„Ach“,sagte die Maus,“die Welt wird enger mit jedem Tag. Zuerst war sie so breit, daß ich Angst hatte, ich lief weiter und war glücklich, daß ich endlich rechts und links in der Ferne Mauern sah, aber diese langen Mauern eilen so schnell aufeinander zu, daß ich schon im letzten Zimmer bin, und dort im Winkel steht die Falle, in die ich laufe.“

„Du mußt nur die Laufrichtung ändern“, sagte die Katze und fraß sie.

Welche Lehre also steckt in dieser kleinen Fabel?

Das Leben scheint in der Jugend oft beängstigend offen. Auf der Suche nach Orientierung werden Entscheidungen getroffen, die den gesamten weiteren Lebensweg bestimmen. Menschen begeben sich zwischen Mauern. Ihre Entscheidungen schließen andere Lebenswege aus. Und Kafka scheint der Meinung zu sein, dass die Einsicht, ob der Weg der richtige war oder nicht, erst dort fällt, wo der Weg an ein Ende oder an eine Grenze kommt. Doch dort, wo eine Umkehr vielleicht noch möglich ist, lauert die Katze, die nichts anders tut, als ihr eigen ist: Sie frisst die Maus und verhindert so die Umkehr, die Umsetzung der Einsicht.

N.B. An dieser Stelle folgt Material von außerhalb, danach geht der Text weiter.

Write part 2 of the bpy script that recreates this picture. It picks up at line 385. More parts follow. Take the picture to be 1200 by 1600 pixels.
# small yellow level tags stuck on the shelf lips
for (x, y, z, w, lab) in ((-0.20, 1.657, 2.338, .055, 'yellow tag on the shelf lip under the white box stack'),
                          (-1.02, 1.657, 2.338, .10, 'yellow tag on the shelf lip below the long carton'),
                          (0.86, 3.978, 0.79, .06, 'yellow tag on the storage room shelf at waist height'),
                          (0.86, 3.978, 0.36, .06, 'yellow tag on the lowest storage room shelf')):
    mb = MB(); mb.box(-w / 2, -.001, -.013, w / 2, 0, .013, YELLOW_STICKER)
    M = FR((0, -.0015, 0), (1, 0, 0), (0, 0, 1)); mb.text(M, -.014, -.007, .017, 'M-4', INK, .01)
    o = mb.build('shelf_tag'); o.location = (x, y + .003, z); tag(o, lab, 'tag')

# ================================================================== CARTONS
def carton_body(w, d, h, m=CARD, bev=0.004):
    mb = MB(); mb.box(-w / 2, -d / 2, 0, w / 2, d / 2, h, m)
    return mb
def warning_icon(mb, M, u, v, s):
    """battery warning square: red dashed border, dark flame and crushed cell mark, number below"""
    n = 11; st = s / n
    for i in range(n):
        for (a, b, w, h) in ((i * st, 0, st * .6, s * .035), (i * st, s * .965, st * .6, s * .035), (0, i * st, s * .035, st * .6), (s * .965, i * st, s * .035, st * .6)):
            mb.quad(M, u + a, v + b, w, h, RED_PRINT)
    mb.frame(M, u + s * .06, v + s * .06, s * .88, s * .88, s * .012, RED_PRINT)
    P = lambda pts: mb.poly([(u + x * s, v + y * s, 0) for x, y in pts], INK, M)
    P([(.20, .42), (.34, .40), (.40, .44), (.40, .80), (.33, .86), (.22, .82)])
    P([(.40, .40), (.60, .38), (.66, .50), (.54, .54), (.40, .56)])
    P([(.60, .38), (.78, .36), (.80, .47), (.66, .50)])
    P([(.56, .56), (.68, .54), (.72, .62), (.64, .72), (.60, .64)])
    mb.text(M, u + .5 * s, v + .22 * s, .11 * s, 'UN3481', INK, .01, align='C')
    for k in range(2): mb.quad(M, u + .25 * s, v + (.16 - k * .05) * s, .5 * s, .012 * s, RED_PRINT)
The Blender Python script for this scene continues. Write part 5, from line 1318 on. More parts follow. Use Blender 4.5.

Die »Kleine Fabel«, die kurze Geschichte von der Maus, der Falle und der Katze, hat mich von Beginn an fasziniert. Doch erst heute, viele Jahre und Erfahrungen später, kommt sie mit der ganzen Wucht, die zwischen den Zeilen ruht, richtig zum Tragen. Denn mit Anfang zwanzig fühlt man sich unsterblich. Das Leben liegt weit ausgebreitet vor einem, mit all seinen Möglichkeiten. Keine Mauern weit und breit. Drei Jahrzehnte später hat man einiges mehr erlebt, Entscheidungen wurden getroffen, Städte wurden gewechselt, Jobs gefunden, Freundschaften geschlossen, andere zerbrochen, Narben jeglicher Art davongetragen. Und für manche Möglichkeiten hat sich das Zeitfenster geschlossen. Dazu kommt der körperliche Verfall, wobei das Wort »Verfall« jetzt ein bisschen zu dramatisch klingt. Aber trotzdem. Die Haare beginnen zu ergrauen. Beim Joggen werde ich regelmäßig überholt. Und wenn es mal Abends so richtig spät wird, benötige ich nicht nur eine Dusche und eine Tasse starken Kaffee, um wieder auf die Beine zu kommen, sondern den ganzen nächsten Tag. Und ich habe erfahren, dass das Leben durchaus endlich und jeder Tag ein Geschenk ist.

Doch die Mauern aus Kafkas Geschichte, wo sind sie? Kann man sie schon sehen? Kann man der Falle entrinnen, die am Ende wartet? Ich glaube, diese Mauern sind nicht real, sie existieren nur im Kopf. Auch wenn manche Dinge nicht mehr möglich sein mögen, das Leben ist voller neuer Wege. Wichtig ist dabei, offen zu bleiben für Neues, bereit zu sein, die ausgetretenen Pfade des Alltags zu verlassen. Und dabei nicht in einer Was-wäre-wenn-Vergangenheit zu leben und vergangenen Zeiten nachzutrauern, sondern nach vorne zu schauen. Damit die Mauern noch lange außer Sicht bleiben. Denn eines ist ganz klar: Die Gefahr lauert hinter einem, in Gestalt der Katze.